Ah, those unintended consequences... :)


3.  RE: Clinton Set Up Collapse of Fannie Mae, Freddie Mac
February 23, 2012 @ 10:17am
I am endlessly amazed at how the root subprime mortgage crisis keeps getting pushed off onto the political system, when it had little to nothing to do with it at either the congressional or presidential levels.   All of the legislation that typically gets referred to encouraged lenders to offer some loans they may not have in the past, but it did not force them to offer them nor did it dictate that they make the number of really risky loans that they did.   The lenders saw what they thought was going to be a golden goose (and was, before the housing market took its long overdue correction) and intentionally made loans that they thought were risky since at origination time foreclosure didn't seem like a losing proposition.

I bought my one, and only, home in 1989 when I was making barely more than $25K/yr as a professional in the IT industry and living in Northern Virginia.  At that time real estate agents wouldn't even show you homes unless they "pre-qualified" you by having all of your financial information and figuring out what banks would extend in terms of a mortgage.   The banks wanted documentation that virtually included what you had for breakfast before they'd even consider giving a mortgage.   My, but how that all changed over the next couple of decades and that change occurred at the bottom (local banks and agents) not the top.

There is and was nothing wrong with the government trying to encourage home ownership among a wider income range.   That doesn't absolve the banks of due diligence, which they tossed out the window in hopes of making the big bucks (and they did, until the collapse that their profligacy and greed caused).

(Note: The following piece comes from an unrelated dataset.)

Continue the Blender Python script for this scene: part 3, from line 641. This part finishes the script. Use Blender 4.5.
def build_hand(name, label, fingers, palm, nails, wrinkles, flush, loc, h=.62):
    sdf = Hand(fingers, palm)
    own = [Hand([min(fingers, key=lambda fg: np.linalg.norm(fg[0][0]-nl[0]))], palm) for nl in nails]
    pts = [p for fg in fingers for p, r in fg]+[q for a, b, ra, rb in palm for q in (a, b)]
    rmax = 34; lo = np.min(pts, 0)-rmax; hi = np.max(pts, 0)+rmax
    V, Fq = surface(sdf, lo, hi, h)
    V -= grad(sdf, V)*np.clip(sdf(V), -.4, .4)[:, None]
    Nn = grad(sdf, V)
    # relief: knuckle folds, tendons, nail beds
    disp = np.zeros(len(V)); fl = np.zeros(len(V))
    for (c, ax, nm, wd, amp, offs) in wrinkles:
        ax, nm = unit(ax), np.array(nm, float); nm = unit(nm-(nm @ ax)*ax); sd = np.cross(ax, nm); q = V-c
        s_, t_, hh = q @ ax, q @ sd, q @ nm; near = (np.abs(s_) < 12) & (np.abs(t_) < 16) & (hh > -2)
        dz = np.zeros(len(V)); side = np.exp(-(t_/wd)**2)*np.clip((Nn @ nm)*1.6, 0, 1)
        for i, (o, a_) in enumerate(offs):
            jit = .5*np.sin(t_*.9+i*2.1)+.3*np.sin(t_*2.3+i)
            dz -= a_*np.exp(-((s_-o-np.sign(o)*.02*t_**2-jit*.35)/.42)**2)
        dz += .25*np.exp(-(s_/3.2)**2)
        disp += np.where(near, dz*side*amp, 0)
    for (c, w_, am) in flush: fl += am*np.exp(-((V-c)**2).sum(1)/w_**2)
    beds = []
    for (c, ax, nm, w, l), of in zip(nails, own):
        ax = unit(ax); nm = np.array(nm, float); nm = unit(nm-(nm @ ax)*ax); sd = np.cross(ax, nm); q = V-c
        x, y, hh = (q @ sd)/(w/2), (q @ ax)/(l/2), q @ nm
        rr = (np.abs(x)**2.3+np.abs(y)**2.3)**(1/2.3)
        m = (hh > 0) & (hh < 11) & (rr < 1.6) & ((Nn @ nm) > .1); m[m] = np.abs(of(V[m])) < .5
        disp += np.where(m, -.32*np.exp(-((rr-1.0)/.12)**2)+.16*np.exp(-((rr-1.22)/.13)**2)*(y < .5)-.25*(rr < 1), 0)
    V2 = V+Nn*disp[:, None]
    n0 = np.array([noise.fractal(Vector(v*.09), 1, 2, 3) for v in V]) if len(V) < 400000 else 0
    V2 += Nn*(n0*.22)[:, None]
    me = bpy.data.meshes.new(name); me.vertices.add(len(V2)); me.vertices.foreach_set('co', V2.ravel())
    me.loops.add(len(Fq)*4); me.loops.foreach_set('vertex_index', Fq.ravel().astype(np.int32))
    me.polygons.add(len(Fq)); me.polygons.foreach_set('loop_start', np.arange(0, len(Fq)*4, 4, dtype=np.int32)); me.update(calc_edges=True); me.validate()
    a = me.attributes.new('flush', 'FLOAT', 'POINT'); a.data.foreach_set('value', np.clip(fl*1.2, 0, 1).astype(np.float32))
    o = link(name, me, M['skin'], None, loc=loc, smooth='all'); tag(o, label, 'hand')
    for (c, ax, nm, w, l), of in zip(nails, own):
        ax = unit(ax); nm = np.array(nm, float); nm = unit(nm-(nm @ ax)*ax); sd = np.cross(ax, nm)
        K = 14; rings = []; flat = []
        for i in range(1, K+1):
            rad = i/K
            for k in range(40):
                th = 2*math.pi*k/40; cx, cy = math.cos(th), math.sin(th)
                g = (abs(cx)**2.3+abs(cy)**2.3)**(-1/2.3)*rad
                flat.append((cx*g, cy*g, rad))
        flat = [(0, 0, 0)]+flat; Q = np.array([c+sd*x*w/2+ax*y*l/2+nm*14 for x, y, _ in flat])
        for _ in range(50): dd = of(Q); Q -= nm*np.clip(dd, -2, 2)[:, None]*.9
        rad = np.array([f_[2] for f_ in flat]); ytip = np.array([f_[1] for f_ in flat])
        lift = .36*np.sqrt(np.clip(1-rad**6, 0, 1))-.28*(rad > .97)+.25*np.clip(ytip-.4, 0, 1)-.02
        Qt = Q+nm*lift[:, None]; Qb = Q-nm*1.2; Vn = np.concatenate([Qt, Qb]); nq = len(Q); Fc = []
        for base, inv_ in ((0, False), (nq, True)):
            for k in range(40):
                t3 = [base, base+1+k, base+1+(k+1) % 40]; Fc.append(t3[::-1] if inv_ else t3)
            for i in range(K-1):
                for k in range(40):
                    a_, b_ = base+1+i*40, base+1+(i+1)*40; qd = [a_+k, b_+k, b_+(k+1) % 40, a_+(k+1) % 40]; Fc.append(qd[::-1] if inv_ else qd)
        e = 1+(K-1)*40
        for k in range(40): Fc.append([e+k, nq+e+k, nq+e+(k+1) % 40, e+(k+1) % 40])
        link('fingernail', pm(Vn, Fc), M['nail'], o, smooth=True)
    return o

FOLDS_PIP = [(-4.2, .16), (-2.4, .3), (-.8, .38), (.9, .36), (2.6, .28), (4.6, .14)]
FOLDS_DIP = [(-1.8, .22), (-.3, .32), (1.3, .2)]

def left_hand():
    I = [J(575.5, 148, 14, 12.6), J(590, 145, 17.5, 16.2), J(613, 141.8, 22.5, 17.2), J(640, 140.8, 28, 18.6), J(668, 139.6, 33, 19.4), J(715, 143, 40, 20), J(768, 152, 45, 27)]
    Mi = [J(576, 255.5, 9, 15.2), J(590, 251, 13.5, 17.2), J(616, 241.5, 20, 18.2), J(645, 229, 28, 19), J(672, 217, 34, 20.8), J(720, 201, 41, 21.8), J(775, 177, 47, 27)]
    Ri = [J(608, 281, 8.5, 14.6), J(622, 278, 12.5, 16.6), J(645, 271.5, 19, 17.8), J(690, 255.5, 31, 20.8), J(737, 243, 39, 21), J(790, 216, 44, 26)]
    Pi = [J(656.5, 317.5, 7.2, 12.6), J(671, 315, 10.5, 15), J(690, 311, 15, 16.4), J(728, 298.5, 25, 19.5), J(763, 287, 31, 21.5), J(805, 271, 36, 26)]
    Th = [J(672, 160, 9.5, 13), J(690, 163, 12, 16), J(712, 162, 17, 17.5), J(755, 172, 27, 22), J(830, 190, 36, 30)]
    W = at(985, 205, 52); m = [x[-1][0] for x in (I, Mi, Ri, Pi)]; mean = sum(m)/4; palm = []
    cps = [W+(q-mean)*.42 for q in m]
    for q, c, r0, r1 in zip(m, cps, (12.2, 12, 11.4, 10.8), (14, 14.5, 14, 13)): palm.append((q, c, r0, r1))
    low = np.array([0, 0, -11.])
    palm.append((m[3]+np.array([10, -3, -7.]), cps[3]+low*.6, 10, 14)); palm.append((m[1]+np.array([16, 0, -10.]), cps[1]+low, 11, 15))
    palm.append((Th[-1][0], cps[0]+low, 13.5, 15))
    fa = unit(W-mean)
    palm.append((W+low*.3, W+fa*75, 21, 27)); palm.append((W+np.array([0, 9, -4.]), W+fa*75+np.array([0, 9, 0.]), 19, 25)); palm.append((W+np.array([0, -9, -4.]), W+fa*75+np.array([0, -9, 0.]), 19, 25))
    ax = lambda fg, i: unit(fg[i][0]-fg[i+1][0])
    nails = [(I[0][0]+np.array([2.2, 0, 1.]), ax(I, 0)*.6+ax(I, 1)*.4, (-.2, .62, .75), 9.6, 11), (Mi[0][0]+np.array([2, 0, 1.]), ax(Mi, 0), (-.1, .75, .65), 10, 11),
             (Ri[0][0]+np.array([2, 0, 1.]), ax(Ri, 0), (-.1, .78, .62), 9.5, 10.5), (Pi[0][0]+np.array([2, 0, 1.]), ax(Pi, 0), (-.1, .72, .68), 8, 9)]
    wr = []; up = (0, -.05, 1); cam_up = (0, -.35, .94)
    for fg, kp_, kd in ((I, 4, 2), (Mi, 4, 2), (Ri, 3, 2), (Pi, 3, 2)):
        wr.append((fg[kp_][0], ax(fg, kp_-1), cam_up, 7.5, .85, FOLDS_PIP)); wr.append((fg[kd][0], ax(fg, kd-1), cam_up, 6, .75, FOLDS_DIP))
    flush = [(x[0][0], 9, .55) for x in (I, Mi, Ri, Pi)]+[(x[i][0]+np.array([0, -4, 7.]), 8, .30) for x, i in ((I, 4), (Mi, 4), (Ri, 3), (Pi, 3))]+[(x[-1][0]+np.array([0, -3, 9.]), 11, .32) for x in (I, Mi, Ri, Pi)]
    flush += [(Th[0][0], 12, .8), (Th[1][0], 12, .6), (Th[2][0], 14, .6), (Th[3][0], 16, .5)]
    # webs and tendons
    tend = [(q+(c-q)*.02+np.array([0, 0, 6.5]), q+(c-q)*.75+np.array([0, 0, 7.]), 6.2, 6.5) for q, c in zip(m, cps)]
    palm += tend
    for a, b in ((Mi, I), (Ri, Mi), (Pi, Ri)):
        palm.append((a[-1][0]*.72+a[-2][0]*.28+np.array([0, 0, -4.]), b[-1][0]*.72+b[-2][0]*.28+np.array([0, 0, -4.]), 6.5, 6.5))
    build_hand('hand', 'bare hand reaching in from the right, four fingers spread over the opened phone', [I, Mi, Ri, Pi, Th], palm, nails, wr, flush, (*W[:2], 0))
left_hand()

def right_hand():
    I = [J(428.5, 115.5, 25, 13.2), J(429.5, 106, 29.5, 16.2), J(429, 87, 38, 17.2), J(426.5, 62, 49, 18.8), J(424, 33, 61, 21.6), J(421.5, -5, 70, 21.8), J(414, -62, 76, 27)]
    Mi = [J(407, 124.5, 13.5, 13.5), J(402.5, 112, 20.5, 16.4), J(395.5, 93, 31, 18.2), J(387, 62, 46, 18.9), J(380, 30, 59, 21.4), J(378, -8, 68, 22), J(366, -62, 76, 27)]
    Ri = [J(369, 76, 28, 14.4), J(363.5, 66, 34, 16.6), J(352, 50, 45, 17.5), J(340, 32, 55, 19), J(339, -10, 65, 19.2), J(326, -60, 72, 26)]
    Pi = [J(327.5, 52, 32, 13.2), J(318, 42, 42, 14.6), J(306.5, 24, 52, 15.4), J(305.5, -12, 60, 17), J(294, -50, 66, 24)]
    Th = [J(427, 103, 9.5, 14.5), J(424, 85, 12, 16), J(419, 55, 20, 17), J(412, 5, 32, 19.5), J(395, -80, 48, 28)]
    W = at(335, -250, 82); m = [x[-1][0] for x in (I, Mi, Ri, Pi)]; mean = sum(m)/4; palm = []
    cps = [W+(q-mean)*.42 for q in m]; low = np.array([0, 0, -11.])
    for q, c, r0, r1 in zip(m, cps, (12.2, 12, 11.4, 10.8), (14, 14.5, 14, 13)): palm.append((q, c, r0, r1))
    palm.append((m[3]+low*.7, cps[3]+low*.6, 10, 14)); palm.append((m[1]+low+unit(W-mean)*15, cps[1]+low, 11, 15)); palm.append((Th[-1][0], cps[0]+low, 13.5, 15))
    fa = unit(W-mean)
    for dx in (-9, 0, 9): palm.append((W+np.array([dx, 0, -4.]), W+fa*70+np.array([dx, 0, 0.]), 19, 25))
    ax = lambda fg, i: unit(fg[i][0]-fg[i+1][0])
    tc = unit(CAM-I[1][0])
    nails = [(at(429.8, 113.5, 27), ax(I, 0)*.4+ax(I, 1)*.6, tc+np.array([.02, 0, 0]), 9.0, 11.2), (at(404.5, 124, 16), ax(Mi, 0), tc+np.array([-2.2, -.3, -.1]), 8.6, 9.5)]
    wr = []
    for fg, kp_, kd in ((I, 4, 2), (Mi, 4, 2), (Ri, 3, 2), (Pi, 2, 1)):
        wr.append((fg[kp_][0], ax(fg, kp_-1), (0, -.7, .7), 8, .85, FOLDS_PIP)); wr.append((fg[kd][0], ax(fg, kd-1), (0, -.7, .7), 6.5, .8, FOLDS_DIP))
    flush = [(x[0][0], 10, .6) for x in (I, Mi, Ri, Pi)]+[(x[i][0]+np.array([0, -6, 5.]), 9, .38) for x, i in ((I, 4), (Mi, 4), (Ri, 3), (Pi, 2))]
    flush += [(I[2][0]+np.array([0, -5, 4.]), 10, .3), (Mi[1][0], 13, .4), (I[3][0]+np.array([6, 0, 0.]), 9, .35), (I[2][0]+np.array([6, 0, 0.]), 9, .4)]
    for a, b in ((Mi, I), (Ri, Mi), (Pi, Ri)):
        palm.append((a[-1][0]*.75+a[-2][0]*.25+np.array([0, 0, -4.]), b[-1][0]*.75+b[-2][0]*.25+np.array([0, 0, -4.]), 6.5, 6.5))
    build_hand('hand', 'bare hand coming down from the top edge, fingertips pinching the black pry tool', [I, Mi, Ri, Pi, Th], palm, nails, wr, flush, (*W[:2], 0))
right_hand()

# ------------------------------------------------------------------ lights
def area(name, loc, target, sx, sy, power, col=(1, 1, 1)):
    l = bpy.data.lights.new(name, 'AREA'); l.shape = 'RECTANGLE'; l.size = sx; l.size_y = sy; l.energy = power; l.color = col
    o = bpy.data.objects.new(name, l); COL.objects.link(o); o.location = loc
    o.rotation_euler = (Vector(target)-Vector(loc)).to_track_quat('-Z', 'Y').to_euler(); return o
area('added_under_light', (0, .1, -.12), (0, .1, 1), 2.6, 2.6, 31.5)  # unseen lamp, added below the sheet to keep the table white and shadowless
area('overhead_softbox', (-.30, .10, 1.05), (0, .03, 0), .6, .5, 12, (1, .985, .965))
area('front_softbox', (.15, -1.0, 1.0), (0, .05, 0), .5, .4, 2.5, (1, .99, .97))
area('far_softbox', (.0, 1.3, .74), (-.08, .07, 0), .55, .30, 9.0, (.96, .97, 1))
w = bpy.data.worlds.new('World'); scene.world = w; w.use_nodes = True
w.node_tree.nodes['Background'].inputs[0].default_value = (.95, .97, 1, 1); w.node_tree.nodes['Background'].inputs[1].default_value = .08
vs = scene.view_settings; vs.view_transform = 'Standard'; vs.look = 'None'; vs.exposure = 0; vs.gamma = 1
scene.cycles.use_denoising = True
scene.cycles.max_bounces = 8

I can't even blame the borrowers.   Most of us who've ever gone for loans of any kind work under the presumption that banks won't make those loans if they don't believe that the ability to pay them back is highly questionable.  That simply wasn't the case with the subprime mortgages which were practically handed to you at the bank door if you could draw breath.   When I sold my home in the early 2000s I really wondered how the person who had bought it would ever be able to pay for it.  Nothing suggested that they would be able to do so over the long haul, which is what a mortgage is about.
2.  RE: Clinton Set Up Collapse of Fannie Mae, Freddie Mac
February 23, 2012 @ 8:38am
Re 1: Hogwash.

This crisis is not the fault of Clinton or Obama. How about the lenders? Homebuyers? Underwriters? Credit approval ratings agencies? The reality is that the economy was at risk of a deep recession after the dot-com bubble burst in early 2000. September 11 only made things worse. So how did the world respond? Banks tried to stimulate the economy not just here in the United States but throughout the world. That is what pushed lenders to take greater risks; like approving subprime mortgage loans to borrowers with poor credit or even some who had no jobs. Businesses like banks, real estate firms, and construction companies went out of their way to give mortgages to people who clearly did not have the means to pay them back. It was the consumer's demand that drove the housing bubble to its all-time high; and that didn't give us a happy ending, that gave us an incredibly high foreclosure rate. 
 

What Mr. Limbaugh forgets is that the Republicans did their part too. As much as I like to blame G.W., the reality is President Bush did not do this alone; but he did contribute heavily. In the 1990s, President Bush was pushing his "ownership" society, encouraging everybody to purchase homes. On Oct. 15, 2002, at Georgetown University, President Bush said that there was a home ownership gap for minorities. He spoke of helping 5½ million more people to own their own home within the next five years. He called the program "American Dream Down Payment Fund." G.W. Bush was president during the time of this financial fallout. He was the captain of the ship. He cannot be absolved of his responsibility or in this case, blame for this problem, and neither can the top dogs at the Treasury under his command. The theory was that if Americans were homeowners, they would more likely vote Republican.


Source.

1.  RE: Clinton Set Up Collapse of Fannie Mae, Freddie Mac
February 23, 2012 @ 6:44am
Bingo.  The blame for the sub-prime mortgage crisis belongs squarely on the Clinton Administration.